# MATERIAL
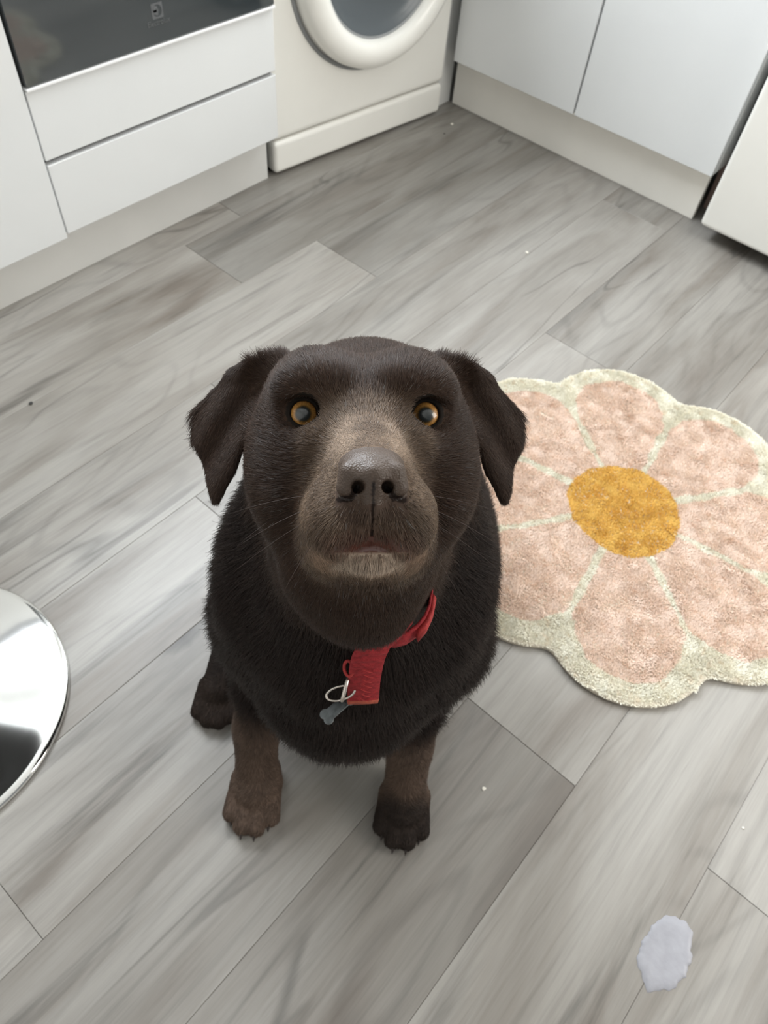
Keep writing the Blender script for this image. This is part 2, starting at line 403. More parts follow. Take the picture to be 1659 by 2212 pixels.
# ------------------------------------------------------------------ bar stool (its chrome base shows at the left edge)
st = empty('bar_stool', (0.087, -0.689, 0)); tag(st, 'round polished chrome pedestal base of a bar stool at the left edge', 'stool')
bm = lathe([(0, 0.0), (0.199, 0.0), (0.2012, 0.003), (0.2012, 0.007), (0.199, 0.0095), (0.19, 0.0115), (0.165, 0.014), (0.12, 0.018), (0.08, 0.023), (0.055, 0.031), (0.04, 0.044), (0.034, 0.062), (0.031, 0.085), (0, 0.085)], 192)
bm_obj('pedestal_base', bm, M_chrome, st, True)
bm = lathe([(0, 0.085), (0.029, 0.085), (0.029, 0.42), (0.024, 0.425), (0.024, 0.68), (0, 0.68)], 48); bm_obj('pole', bm, M_chrome, st, False)
bm = lathe([(0, 0.68), (0.10, 0.685), (0.175, 0.70), (0.19, 0.72), (0.19, 0.75), (0.175, 0.77), (0.10, 0.778), (0, 0.78)], 96); bm_obj('seat', bm, M_seat, st, True)
pts = [(-0.14 * math.cos(a) * -1, 0.14 * math.sin(a), 0.30) for a in np.linspace(1.2, -1.2, 24)]
bm_obj('footrest', tube([(0, 0.028, 0.30)] + pts + [(0, -0.028, 0.30)], 0.008), M_chrome, st, True)

# ------------------------------------------------------------------ filler patch and crumbs on the floor
cxy = np.array([(-0.346, .226), (-.366, .227), (-.39, .231), (-.408, .254), (-.401, .268), (-.384, .276), (-.362, .283), (-.344, .282), (-.318, .268), (-.308, .257), (-.318, .240), (-.330, .229)])
cc = cxy.mean(0); bm = bmesh.new(); rings = []
n = 96
angs = np.arctan2(cxy[:, 1] - cc[1], cxy[:, 0] - cc[0]); rad = np.hypot(*(cxy - cc).T); o_ = np.argsort(angs); angs, rad = angs[o_], rad[o_]
for s_, z_ in ((1.0, 0.0), (0.97, 0.0009), (0.8, 0.0013), (0.45, 0.0012)):
    rg_ = []
    for i in range(n):
        a = -PI + 2 * PI * i / n; r0 = np.interp(a, angs, rad, period=2 * PI) * (1 + 0.03 * math.sin(9 * a + 1) + 0.02 * math.sin(23 * a))
        rg_.append(bm.verts.new((r0 * s_ * math.cos(a), r0 * s_ * math.sin(a), z_)))
    rings.append(rg_)
for A_, B_ in zip(rings, rings[1:]):
    for i in range(n): bm.faces.new((A_[i], A_[(i + 1) % n], B_[(i + 1) % n], B_[i]))
bm.faces.new(rings[-1])
po = bm_obj('putty_patch', bm, M_putty, None, True); po.location = (cc[0], cc[1], 0.0002)
tag(po, 'pale grey smear of dried putty on the laminate at lower right', 'putty patch')
def crumb(x, y, s, mat, label, flat=0.4, stretch=1.0):
    bm = bmesh.new(); bmesh.ops.create_icosphere(bm, subdivisions=2, radius=s * 0.6)
    r = random.Random(int(x * 1e4) & 0xffff)
    for v in bm.verts: v.co = Vector((v.co.x * stretch, v.co.y, v.co.z * flat)) * r.uniform(0.75, 1.2)
    o = bm_obj('crumb', bm, mat, None, True); z0 = min(v.co.z for v in o.data.vertices); o.location = (x, y, -z0); o.rotation_euler = (0, 0, r.uniform(0, 3))
    tag(o, label, 'crumb')
crumb(-1.444, -0.709, 0.006, M_crumb, 'tiny pale fleck on the boards between the dog and the cabinets', 0.3, 1.6)
crumb(-0.364, -0.035, 0.0045, M_crumb, 'tiny pale crumb on the boards right of the front paws', 0.3, 1.3)
crumb(-0.565, 0.263, 0.003, M_crumb, 'tiny white crumb on the boards above the putty patch', 0.4)
crumb(-0.350, -1.084, 0.0055, M_crumbd, 'small dark crumb on the boards at the left, below the oven', 0.6, 1.2)
crumb(-1.795, -1.215, 0.007, M_crumb, 'pale scrap on the floor in the corner by the washing machine', 0.3, 1.5)
crumb(-1.735, -1.195, 0.004, M_crumbd, 'dark speck on the floor in front of the washing machine corner', 0.5)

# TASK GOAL
Extract all the data above exactly, excluding every picture.

# EXPECTED ANSWER
Keep writing the Blender script for this image. This is part 2, starting at line 403. More parts follow. Take the picture to be 1659 by 2212 pixels.
# ------------------------------------------------------------------ bar stool (its chrome base shows at the left edge)
st = empty('bar_stool', (0.087, -0.689, 0)); tag(st, 'round polished chrome pedestal base of a bar stool at the left edge', 'stool')
bm = lathe([(0, 0.0), (0.199, 0.0), (0.2012, 0.003), (0.2012, 0.007), (0.199, 0.0095), (0.19, 0.0115), (0.165, 0.014), (0.12, 0.018), (0.08, 0.023), (0.055, 0.031), (0.04, 0.044), (0.034, 0.062), (0.031, 0.085), (0, 0.085)], 192)
bm_obj('pedestal_base', bm, M_chrome, st, True)
bm = lathe([(0, 0.085), (0.029, 0.085), (0.029, 0.42), (0.024, 0.425), (0.024, 0.68), (0, 0.68)], 48); bm_obj('pole', bm, M_chrome, st, False)
bm = lathe([(0, 0.68), (0.10, 0.685), (0.175, 0.70), (0.19, 0.72), (0.19, 0.75), (0.175, 0.77), (0.10, 0.778), (0, 0.78)], 96); bm_obj('seat', bm, M_seat, st, True)
pts = [(-0.14 * math.cos(a) * -1, 0.14 * math.sin(a), 0.30) for a in np.linspace(1.2, -1.2, 24)]
bm_obj('footrest', tube([(0, 0.028, 0.30)] + pts + [(0, -0.028, 0.30)], 0.008), M_chrome, st, True)

# ------------------------------------------------------------------ filler patch and crumbs on the floor
cxy = np.array([(-0.346, .226), (-.366, .227), (-.39, .231), (-.408, .254), (-.401, .268), (-.384, .276), (-.362, .283), (-.344, .282), (-.318, .268), (-.308, .257), (-.318, .240), (-.330, .229)])
cc = cxy.mean(0); bm = bmesh.new(); rings = []
n = 96
angs = np.arctan2(cxy[:, 1] - cc[1], cxy[:, 0] - cc[0]); rad = np.hypot(*(cxy - cc).T); o_ = np.argsort(angs); angs, rad = angs[o_], rad[o_]
for s_, z_ in ((1.0, 0.0), (0.97, 0.0009), (0.8, 0.0013), (0.45, 0.0012)):
    rg_ = []
    for i in range(n):
        a = -PI + 2 * PI * i / n; r0 = np.interp(a, angs, rad, period=2 * PI) * (1 + 0.03 * math.sin(9 * a + 1) + 0.02 * math.sin(23 * a))
        rg_.append(bm.verts.new((r0 * s_ * math.cos(a), r0 * s_ * math.sin(a), z_)))
    rings.append(rg_)
for A_, B_ in zip(rings, rings[1:]):
    for i in range(n): bm.faces.new((A_[i], A_[(i + 1) % n], B_[(i + 1) % n], B_[i]))
bm.faces.new(rings[-1])
po = bm_obj('putty_patch', bm, M_putty, None, True); po.location = (cc[0], cc[1], 0.0002)
tag(po, 'pale grey smear of dried putty on the laminate at lower right', 'putty patch')
def crumb(x, y, s, mat, label, flat=0.4, stretch=1.0):
    bm = bmesh.new(); bmesh.ops.create_icosphere(bm, subdivisions=2, radius=s * 0.6)
    r = random.Random(int(x * 1e4) & 0xffff)
    for v in bm.verts: v.co = Vector((v.co.x * stretch, v.co.y, v.co.z * flat)) * r.uniform(0.75, 1.2)
    o = bm_obj('crumb', bm, mat, None, True); z0 = min(v.co.z for v in o.data.vertices); o.location = (x, y, -z0); o.rotation_euler = (0, 0, r.uniform(0, 3))
    tag(o, label, 'crumb')
crumb(-1.444, -0.709, 0.006, M_crumb, 'tiny pale fleck on the boards between the dog and the cabinets', 0.3, 1.6)
crumb(-0.364, -0.035, 0.0045, M_crumb, 'tiny pale crumb on the boards right of the front paws', 0.3, 1.3)
crumb(-0.565, 0.263, 0.003, M_crumb, 'tiny white crumb on the boards above the putty patch', 0.4)
crumb(-0.350, -1.084, 0.0055, M_crumbd, 'small dark crumb on the boards at the left, below the oven', 0.6, 1.2)
crumb(-1.795, -1.215, 0.007, M_crumb, 'pale scrap on the floor in the corner by the washing machine', 0.3, 1.5)
crumb(-1.735, -1.195, 0.004, M_crumbd, 'dark speck on the floor in front of the washing machine corner', 0.5)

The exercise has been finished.